East-bloc journalists press the limits of Soviet-style reforms

When a highly placed communist functionary says a country without a free press ``is like a church without a bell,'' clearly something is happening. In this case, it was none other than the Yugoslav information minister and perhaps, therefore, not quite so startling.

But even in a communist state that was into glasnost (openness) long before the appearance of Soviet leader Mikhail Gorbachev, it was still going quite far. Much of Yugoslavia's media are now battling to take the limited press freedom of the Tito era farther. Part of the official Establishment approves. But there is still opposition from a significant ``old guard.'' Occasionally an over-inquiring reporter finds himself in court.

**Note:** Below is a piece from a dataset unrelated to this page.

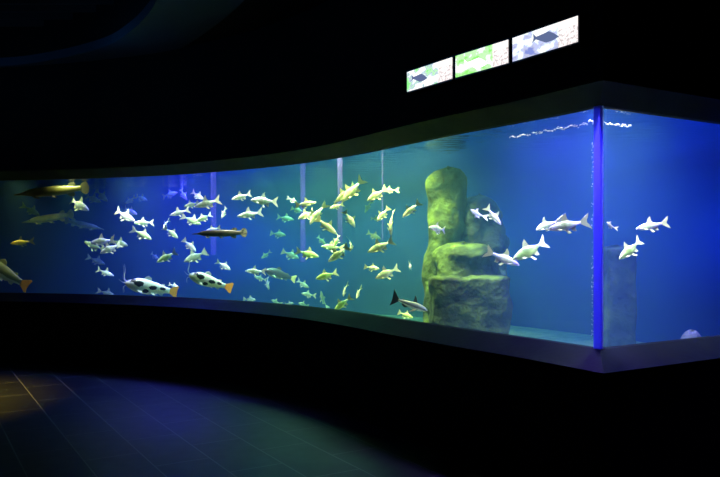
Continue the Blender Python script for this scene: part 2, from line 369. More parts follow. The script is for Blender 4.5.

Nonetheless, glasnost has begun to spread in some East bloc countries. In at least one instance, the response to ``openness'' is perhaps more enthusiastic than Mr. Gorbachev intends. He has several times lately indicated the limits of openness. Shedding the myths and long conventional party monopoly of wisdom is one thing, he says. But calling to account the system that produced them? No.

Bulgaria is one of the bloc's smaller members at which the Poles and others have always looked down disapproving noses because of its ultra-loyalty to the Soviet Union. But the Sofia media are also taking up the glasnost cue. In December, its second largest daily, Otchestven Front, did what no other bloc paper has done. It published an interview by one of its own journalists with Lech Walesa. And, though the article reflected the bloc view of where Poland's Solidarity union went wrong, it nonetheless gave readers a clear picture of Mr. Walesa's views.

They could read Walesa's unequivocal insistence that economic reform cannot work without parallel political and social pluralism. When asked about guarantees that under Solidarity's program, Poland would remain a ``socialist'' society, Walesa repeated what he once told this writer: ``Labels are not important. It doesn't matter who bakes the bread - whether it be a capitalist or socialist loaf - only that plenty of good bread is produced at prices the worker can afford.''

One can almost hear East European workers saying ``amen'' to that.

In January, Bulgaria's trade union paper, Trud, candidly admitted that an opinion poll taken among workers showed ``decisive support'' for unlimited glasnost in the media.

But limits surely remain. The recent leadership change in Prague, for example, has yet to affect orthodox views there. Spokesmen pay lip service to openness, but criticism must serve ``the party, the people and socialism.'' It is clear who still will decide on that.

This in effect is what Gorbachev says. Manifestly changes of substance have taken place in the Soviet media. Admissions about blots on the past, candor about current problems, more public information are all in order. But not in any sense that might suggest an alternative to the system.

These restrictions are a convenient umbrella, however, for the timid in eastern Europe. Neither Poland nor Hungary, however, is in this category. The Polish media - prodded by a vigorous ``underground'' press the regime itself now almost accepts - have contrived to preserve, and even build on, a considerable pre-martial law margin of press latitude.

In Hungary, many journalists are actively pressing for a new, institutionalized status for the press. Twenty-two journalists recently issued their own view of a perestroika-style renewal of the media. They called for reduced party interference, an end to censorship, more open contacts for journalists with political leaders, and access for non-party groups to press, radio, and TV.

But all is not plain sailing even in avant-garde Hungary. Some 200 journalists and academics have just asked for official authorization to set up an glasnost club as a channel for more information about current reforms. That is very much in line with official policy statements professing to encourage ``democracy from below.'' But the move quickly drew a frosty reaction from the party's propaganda chiefs, with threats reportedly of ``sanctions'' against communist journalists who signed the request.

Increasingly, however, journalists in the East bloc and in Yugoslavia see themselves as part of a conflict between a past and a future generation.

Hungarian and Yugoslav journalists talk, openly, not of scrapping the party, but of regenerating it as a semi-political educational force in place of the jaded, rigid bureaucracies parties have become everywhere. They are out - as one editor put it - to end old ``taboos'' and to reappraise the whole political system.

Such ideas are slowly taking root as part of a broad qualitative reassessment of the party's place within the context of essential economic and political changes.

It is interesting to see party papers having now to fight for circulation as well as credibility. Buying the party sheet was once obligatory with party membership. The rule is increasingly ignored. Even Russia's supposed vox populi (as well as party), Pravda, is apparently losing ground to the more daring exponents of glasnost.

Everywhere an ``old guard'' resists. But increasingly critics are moving beyond questions of alternatives, and pushing a deeper issue: What should ``socialism'' be and how should it be run in a new age?